Subsequently, in 1944, when HD 151/1 and DL15/131 turrets became available in sufficient quantity to upgrade fifteen Fw 200 C-5s undergoing repair as C-6s, the C-6 designation now identified an aircraft with the improved armament described in the FoWu company document 'Focke Wulf Fw 200 F Fernaufklärer mit erhöhter Reichweite, 11 Mai 1943' at Blatt 8. (See back to the second paragraph of this part.)
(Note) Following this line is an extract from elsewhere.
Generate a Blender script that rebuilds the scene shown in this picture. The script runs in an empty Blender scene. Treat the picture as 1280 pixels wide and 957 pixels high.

When W.Nr. 0218 was lost 100% in Aug-44, it was as one of these fifteen aircraft of the second, 1944 variant of the C-6. Confusingly, all other C-6 identities as currently known, including that of the C-6/U2, belong to the first, 1943 variant of the C-6. Finally, to make one last and very obvious point, these fifteen examples of the 1944 variant of the C-6 had never at any point been converted to become C-5/FKs.

Points for future follow-up:
What records survive in the Irish Republic covering the examination of the crashed W.Nr. 0237 and the interrogation of its crew? (And for the other Condors that perished in Eire.)
Can the de-icing boots of the outer mainplanes be distinguished in original prints of photographs of the W.Nr. 0237 wreckage? (In this case we know they are present.) Are there any other close-up photos of these boots?